A storm on Dec. 17, 2020 set records in seven counties, including Chenango, Broome and Schenectady. And a March 14, 1993 storm brought record, one-day snow totals to seven counties, including Onondaga and Cortland.
Records for two- and three-day snowfall
But if Camden got a lot of snow in a short time in 1966, its overall snowfall during the blizzard wasn’t as record breaking. During the blizzard, Camden got 65 inches of snow in two days and 68.2 inches over three days, according to the national center.
Both of those totals are still records for Oneida County, but neither is a statewide record. Lewis County got 69.3 inches at a weather station at Highmarket over two days ending Jan. 6, 1988, according to national data. Oneida County and Camden’s two-day total came in second statewide.
And Camden’s snowfall in 1966 drops to fourth place among the list of each county’s highest snow accumulation over three days. Erie County tops the list with a measurement of 86.5 inches at a weather station in East Aurora on Nov. 20, 2014, followed by a measurement of 84.2 inches at Highmarket in Lewis County on Jan. 1, 2002.
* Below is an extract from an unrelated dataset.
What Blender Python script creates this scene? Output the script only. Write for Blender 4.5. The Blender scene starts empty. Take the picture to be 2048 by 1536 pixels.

Oswego County came in third place, also based on the 1966 blizzard. Although Camden got more snow in one day, over the course of three days, Mallory in Oswego County got 70.2 inches, ending Feb. 1, 1966.
And when it comes to snow accumulation over the course of two days or over the course of three days, New Hampshire and Mt. Washington took the highest spot in the East with 77.1” in two days on Feb. 26,1969 and 91.1 inches in three days during the same storm.
The same records show that 33 counties in Florida, 11 in Georgia and three in Hawaii have never had measurable, one-day snowfalls since record keeping began.